Across different frameworks and focuses, blogging engines and URLs, testing has been the only constant in my programming and writing life. It's been a steady evolution which has provided me with experiences and opportunities to reflect.

Last year I wrote that, as I became a better programmer, I was gaining less from unit testing. Everything I wrote last year still holds true, but I feel like I've made significant refinements. First, to recap where I stand on automated tests.

Recap

It's a Design Tool

First and foremost, testing is a design tool. Code that is hard to test is hard to read and hard to maintain. When I jump onto a new project, I'll often find myself thinking "there's no way this code has any tests," or "wow, this person's a good coder." Having tests and being a good coder as synonymous for me. Not because good coders write tests, but because good coders write code which is easy to test.

After years of programming, you'll have learned most of the design lessons that testing has to offer. It becomes natural to write code with high cohesion and low coupling without writing tests. But even if I'm not writing tests, I almost always think this will be hard to test and refactor.

Focused Unit Tests

I write focused tests around distinct behaviors. They run fast. They aren't brittle. Changes to the code result in predictable (and few) broken tests. For me, behavior isn't just features, but also includes algorithms and operational correctness. For this reason, I have no qualms about testing private code. In fact, the idea that you shouldn't test private behavior has become absurd to me. I'll only occasionally mock or stub an object.

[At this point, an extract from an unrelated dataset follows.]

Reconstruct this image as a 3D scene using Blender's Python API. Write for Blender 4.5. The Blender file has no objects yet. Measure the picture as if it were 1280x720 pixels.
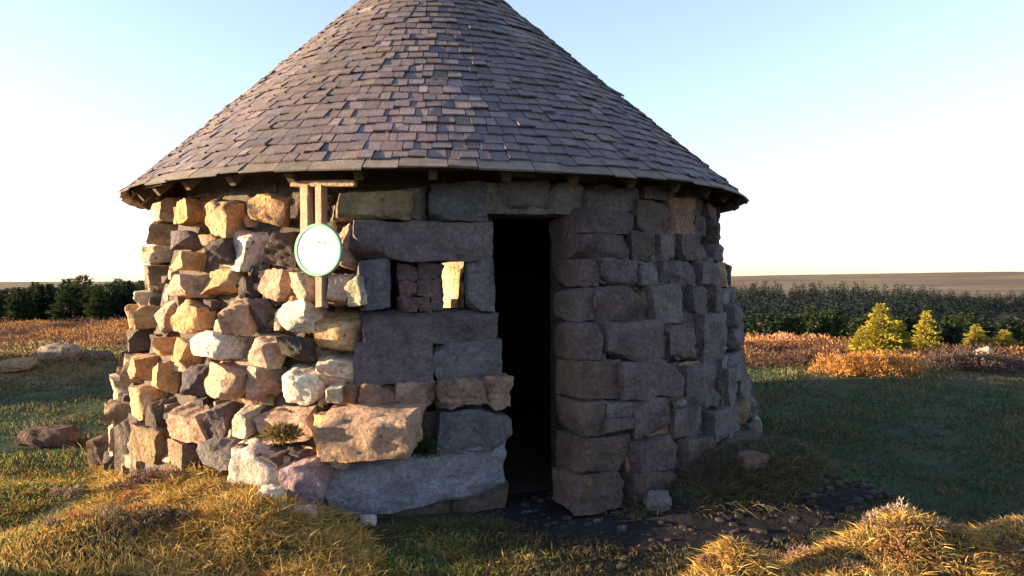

I'll likely write a handful of broader tests (from controller action to database verification) in order to cover common cases or, possibly, cover code which is otherwise difficult to reach (which is probably a sign of a bad design, but sometimes pragmatism wins).

Logging and Monitoring Above All Else

I won't say too much about this, but logging and monitoring continue to be critical. Between good tests and good logs, I'll take the good logs. It's easier to achieve and more likely help you identify issues.

What's New?

Broad Integration Tests

In the past, I used to think of integration tests as something which hit the database from an action's method. Now it means building binaries, starting servers and hitting endpoints over http. It's about testing the interaction between different processes (services, infrastructure, ...).

With only unit tests, you can create a producer that sends a uid parameter and a consumer that expects a userId parameter and never catch the error until you've deployed. I've seen this too many times. Integration tests help eliminate these types of issues, as well as similar versioning issues.

Collaboration

The most striking benefit that I've noticed this year has been in relation to collaboration. Specifically, I've seen a lot of people join a project, add a specific feature, move on to something else and maybe not come back for months. Or, similarly, onboarding new people (interns!) onto a project.

Being able to type make test and know that you haven't broken anything is, arguably, the silver-bullet of productivity. Given the choice to contribute to: 1 - A project in an unfamiliar language but with good tests, or 2 - A project with a familiar stack but no tests, I'll always pick 1.

Well written tests (focused, properly named) also act as documentation.

(as an aside, the ability to quickly setup the project locally is critical).

Speed

Finally, one thing that I no longer believe is that writing tests slows us down. Sure, it slows you down as you're learning, like anything else. But, again like anything else, once you get good at it, you will not be less productive. Here, I'm talking about strictly writing the code. Overall, tests dramatically increase the the gain in productivity.

I'll confess that for me, this is largely true of unit tests. Setting up an integration test harness still takes some time (hours, a few days...). But even in the course of the first few weeks, I usually feel like I'm ahead in terms of productivity.

Also, I'll admit that some code is just hard to test. Also, for some projects in some early phases (when things are changing a lot), tests might prove too brittle. However, I'm fairly skeptical when I hear this. Prototypes have a way to turn into product. And I find the people most likely to use this excuse just aren't likely to test in any situation.